With Ryanair, the passenger is presumed wrong and will be challenged in court if necessary to prove the point. And for passenger comfort, the new Ryanair airplanes will come with non-reclining seats and have no window shades. Passengers already have to pay to check bags and for any food and beverage service on the flight. All of this is done in the interests of saving costs and maximizing profits for a few and gives new meaning to the concept of “no frills.”
From the employee’s side, Ryanair also stands out. The employees are expected to pay for everything they need to meet their job requirements— their uniforms, their training, their water—and I would not be surprised to hear Ryanair’s CEO say at some point, “The pilots have to pay to fly
my airplanes.”
One of his latest rules is that employees may be dismissed if they are caught charging their mobile phones on company property using company electricity. He has been charged with personally bullying and pushing his employees around, as well as summarily dismissing them for the most minor infractions.

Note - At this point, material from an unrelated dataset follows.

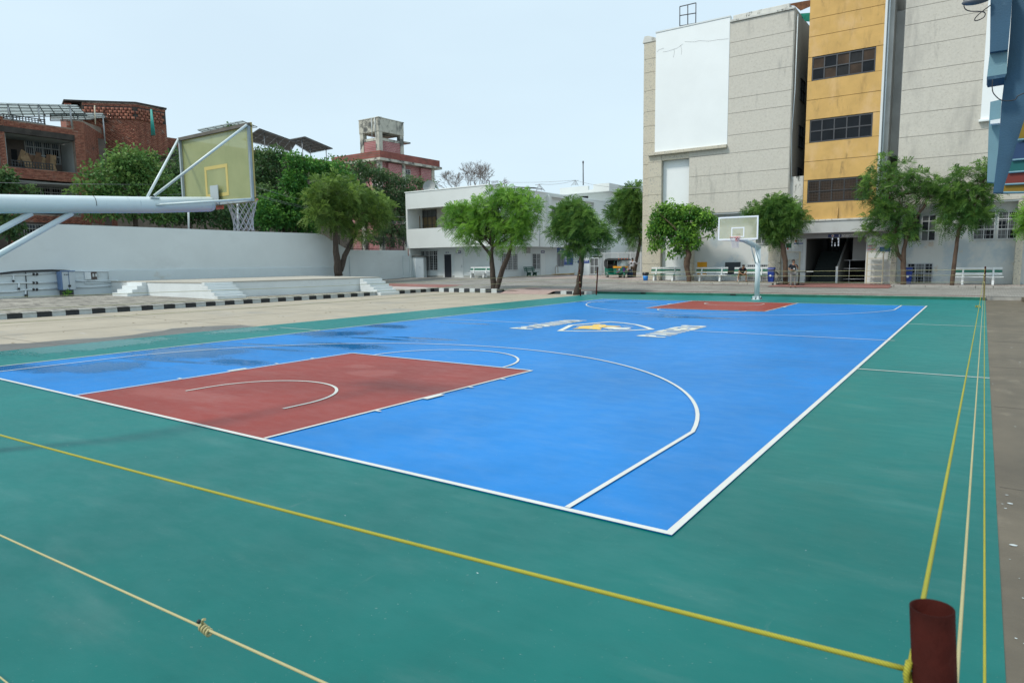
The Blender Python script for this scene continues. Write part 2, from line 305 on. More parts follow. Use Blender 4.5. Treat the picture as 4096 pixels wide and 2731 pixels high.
# expansion joints of the yard slabs, recessed dark sealant strips
jm = mat('slab_joint_sealant', (.11,.10,.085), .9, .3)
bj = MB()
for yy in (-9,-3,3,9,15,21,27): bj.box(-31,-18.3,yy-.012,yy+.012,.0015,.003)
for xx in (-27,-22.7): bj.box(xx-.012,xx+.012,-16,33,.0018,.0034)
for yy in (-1.2,2.6,6.5,10.5,15,20,26): bj.box(2.0,9,yy-.006,yy+.008,.0015,.003)
tag(bj.build('slab_joints', jm), kind='structure')
court = tag(sheet('court_floor', [(-18.15,-6),(1.97,-6),(1.97,33.3),(-18.15,33.3)], .004, court_green), kind='structure')
Wd, Ln = 15.0, 28.0
sheet('playing_area', rect(-Wd,0,0,Ln), .008, court_blue, court)
for a, b_ in ((0, 5.8), (Ln-5.8, Ln)): sheet('key_area', rect(-Wd/2-2.45,-Wd/2+2.45,a,b_), .012, court_red, court)
def line(name, pts, w, z=.0165, closed=False):
    """ribbon along pts centred, width w"""
    P = [Vector((p[0], p[1])) for p in pts]; n = len(P); L_, R_ = [], []
    for i, p in enumerate(P):
        a = P[max(0, i-1)]; c = P[min(n-1, i+1)]; t = (c-a).normalized(); nn = Vector((-t.y, t.x))
        L_.append((p+nn*w/2).to_3d()+Vector((0,0,z))); R_.append((p-nn*w/2).to_3d()+Vector((0,0,z)))
    b = MB(); b.add(L_+R_, [(i, i+1, n+i+1, n+i) for i in range(n-1)]); return b.build(name, linem, court)
w = .05
line('baseline', [(-15,.03),(0,.03)], .06); line('baseline', [(-15,Ln-.03),(0,Ln-.03)], .06)
line('sideline', [(-.03,.06),(-.03,Ln-.06)], .06); line('sideline', [(-14.97,.06),(-14.97,Ln-.06)], .06)
line('centre_line', [(-15.12,14),(-10.2,14)], w, .0205); line('centre_line', [(-4.9,14),(.13,14)], w, .0205)
for s_, Y0 in ((1, 0), (-1, Ln)):
    def q(x, y): return (x, Y0+s_*y)
    hy = 1.575
    a0 = math.acos((7.5-.925)/6.725)
    arc = [q(-7.5+6.725*cos(t), hy+6.725*sin(t)) for t in np.linspace(a0, pi-a0, 60)]
    line('three_point_line', [q(-.925,.06)]+arc+[q(-14.075,.06)], w, .0205)
    line('free_throw_semicircle', [q(-7.5+1.775*cos(t), 5.8+1.775*sin(t)) for t in np.linspace(.02, pi-.02, 40)], w, .0205)
    line('no_charge_semicircle', [q(-6.225,1.2)]+[q(-7.5+1.275*cos(t), hy+1.275*sin(t)) for t in np.linspace(0, pi, 36)]+[q(-8.775,1.2)], w, .0205)
    for x in (-9.975,-5.025): line('key_line', [q(x,.06),q(x,5.8)], w, .0205)
    line('free_throw_line', [q(-9.95,5.775),q(-5.05,5.775)], w, .0245)
    for sx, x in ((-1,-10.0),(1,-5.0)):
        for yy, h_ in ((1.8,.05),(2.95,.4),(3.85,.05),(4.75,.05)):
            b = MB(); y0, y1 = Y0+s_*(yy-h_/2), Y0+s_*(yy+h_/2); b.poly([(x,y0,.0245),(x+sx*.1,y0,.0245),(x+sx*.1,y1,.0245),(x,y1,.0245)]); b.build('lane_mark', linem, court)
for yy in (9,19): line('bench_area_line', [(0,yy),(1.97,yy)], w, .0125)
for yy in (9,19): line('bench_area_line', [(-15,yy),(-17.0,yy)], w, .0125)
cz_ = crop(0,1300,1800/2352)
dp_ = [on(2, .002, *cz_(x,y)) for x, y in ((-40,104),(60,97),(150,94),(260,84),(350,76),(430,72),(520,68),(600,60),(690,52),(760,40),(850,30),(900,18),(980,12),(1080,6),(1180,2),(1260,1),(1330,8),(1350,14))]
dp_ += [(-18.16, dp_[-1].y, .002), (-18.16, dp_[0].y-1, .002), (dp_[0].x, dp_[0].y-1, .002)]
b = MB(); b.poly(dp_); tag(b.build('damp_concrete', mat('damp_concrete', (.135,.13,.12), .38, .25, 1.2, .2, 30, stain=[((.20,.18,.15), .55, .7, (1.2,.6,1)), ((.07,.068,.065), .64, .74, (.8,1.5,1), 3)])), kind='structure')
# lettering and team emblem
def text_mesh(name, body, m_, parent, M, size=1, ext=0, align='LEFT', sx=1, bold=0):
    cu = bpy.data.curves.new('tmp', 'FONT'); cu.body = body; cu.size = size; cu.extrude = ext; cu.align_x = align; cu.resolution_u = 2; cu.offset = bold
    o = bpy.data.objects.new('tmp', cu); COL.objects.link(o); bpy.context.view_layer.update()
    me = bpy.data.meshes.new_from_object(o.evaluated_get(bpy.context.evaluated_depsgraph_get())); bpy.data.objects.remove(o)
    off = Vector(WL.get(parent.name, (0,0,0))) if parent else Vector()
    xs = [v.co.x for v in me.vertices]; ys = [v.co.y for v in me.vertices]
    me['b'] = (min(xs), max(xs), min(ys), max(ys))
    bb = (min(xs), max(xs), min(ys), max(ys))
    for v in me.vertices: v.co = Vector(M(v.co, bb))-off
    me.name = name; me.materials.clear(); me.materials.append(m_); o = bpy.data.objects.new(name, me); COL.objects.link(o); o.parent = parent; return o
def floor_text(word, xb, xt, y0, y1):
    n = len(word); wl = (y1-y0)/n
    for i, chh in enumerate(word):
        kx = .88 if chh != 'I' else .4
        def M(c, bb, i=i, kx=kx):
            a = (c.x-bb[0])/(bb[1]-bb[0]); h_ = (c.y-bb[2])/(bb[3]-bb[2])
            return (xb+(xt-xb)*h_, y0+wl*(i+.5)+(a-.5)*wl*kx, .0165)
        o = text_mesh('letter', chh, logow, court, M, bold=.055)
floor_text('POORNIMA', -9.27, -10.1, 12.2, 15.75)
floor_text('PANTHERS', -4.99, -5.8, 12.05, 15.6)
sh = [(-8.36,12.2),(-8.98,13.95),(-8.40,15.70),(-7.75,15.5),(-7.1,15.1),(-6.5,14.5),(-6.03,13.92),(-6.5,13.3),(-7.1,12.72),(-7.7,12.4)]
cx_, cy_ = -7.6, 13.95
inn = [(cx_+(x-cx_)*.87, cy_+(y-cy_)*.90) for x, y in sh]
b = MB(); n = len(sh); b.add([(x,y,.0165) for x,y in sh]+[(x,y,.0165) for x,y in inn], [(i,(i+1)%n,n+(i+1)%n,n+i) for i in range(n)]); b.build('emblem_shield', logow, court)
def gpoly(name, pts, m_, z):
    f = crop(2220,1270,420/2352); b = MB(); b.poly([on(2, z, *f(*p)) for p in pts]); return b.build(name, m_, court)
gpoly('emblem_head', [(380,255),(470,235),(520,230),(530,205),(640,182),(830,176),(870,152),(1000,143),(1030,156),(1120,155),(1150,175),(1300,182),(1440,190),(1500,208),(1330,207),(1150,207),(1000,232),(1050,250),(1000,268),(930,265),(620,250)], logoy, .0165)
gpoly('emblem_muzzle', [(1070,238),(1180,212),(1330,210),(1450,226),(1650,226),(1720,245),(1600,262),(1350,258),(1200,250)], logow, .0205)
gpoly('emblem_eye', [(750,232),(810,222),(860,230),(800,240)], logow, .0205); gpoly('emblem_eye', [(960,190),(1020,182),(1060,190),(1010,198)], logow, .0205)
gpoly('emblem_ear_outline', [(475,212),(500,196),(650,178),(655,181),(515,202),(490,214)], logow, .0205)
for a, b2 in (((950,272),(1060,290)),((1060,270),(1190,294)),((1180,266),(1290,286)),((1300,262),(1480,272)),((1500,190),(1740,188)),((1530,206),(1760,214))):
    gpoly('emblem_whisker', [a,(a[0]+15,a[1]-3),b2,(b2[0]-12,b2[1]+2)], logow, .0205)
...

As a pilot, try to imagine yourself being treated this way and pushed to maintain on-time performance. What does such treatment do to pilot morale and to CRM in the cockpit, as well as to how the day-to-day operations function?

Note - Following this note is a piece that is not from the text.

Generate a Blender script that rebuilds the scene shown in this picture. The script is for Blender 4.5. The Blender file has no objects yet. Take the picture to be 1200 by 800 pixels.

A future article that the president of the Irish ALPAwill prepare for Air Line Pilot will outline the pilots’ perspective of Ryanair management.
So, why is Ryanair’s CEO doing this? For money—plain and simple.

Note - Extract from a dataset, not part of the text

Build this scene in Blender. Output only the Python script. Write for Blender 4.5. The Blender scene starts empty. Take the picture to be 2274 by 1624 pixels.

But airline profits are not the real issue from our perspective. The real problem is that Ryanair’s CEO is taking advantage of the current labyrinth of rules in Europe to establish a precedent about how multinational companies of the future might look and operate.
Employers from anywhere, with no regard for local social and labor issues, can obtain an air operating certificate in one country—in his case, Ireland—and base employees in other countries—in his case, England and others.
He hires employees from all over Europe—looking for the cheapest labor market. In doing so, he takes advantage of different rules in a number of countries and blurs the issue of who is controlling the company and what controls apply—particularly when it comes to social and labor issues.
If we allow this type of multinational company to take hold and set precedents, you can imagine what the airlines of the future might look like.
Pilots might be based in Chicago or Atlanta, but the airline’s corporate structure might fall under the labor laws and jurisdiction of Liberia. Your pay check may come in whatever currency the company can use to turn a profit. Your uniform may reflect the social customs of South America, and the aircraft livery may be in whatever colors the airline alliance chooses today. Your fellow pilot on the first leg of your trip (captain or first officer) could be from India, and then on the next leg from Brazil. Don’t even ask about flight manuals—they will have to be electronic because no one can carry around that much paper.
The answer to the Ryanairs of the world is to reject this model in every available forum as unhealthy for the airline industry from a safety, labor, and social perspective.
Our carriers cannot possibly compete successfully against such ruthless cost cutting tactics and the flaunting of loosely structured rules to hide behind. Obviously, we have our work cut out for us along these lines, but rest assured that we are paying very close attention to this unacceptable “new” business model to prevent it from happening here and taking root around the world.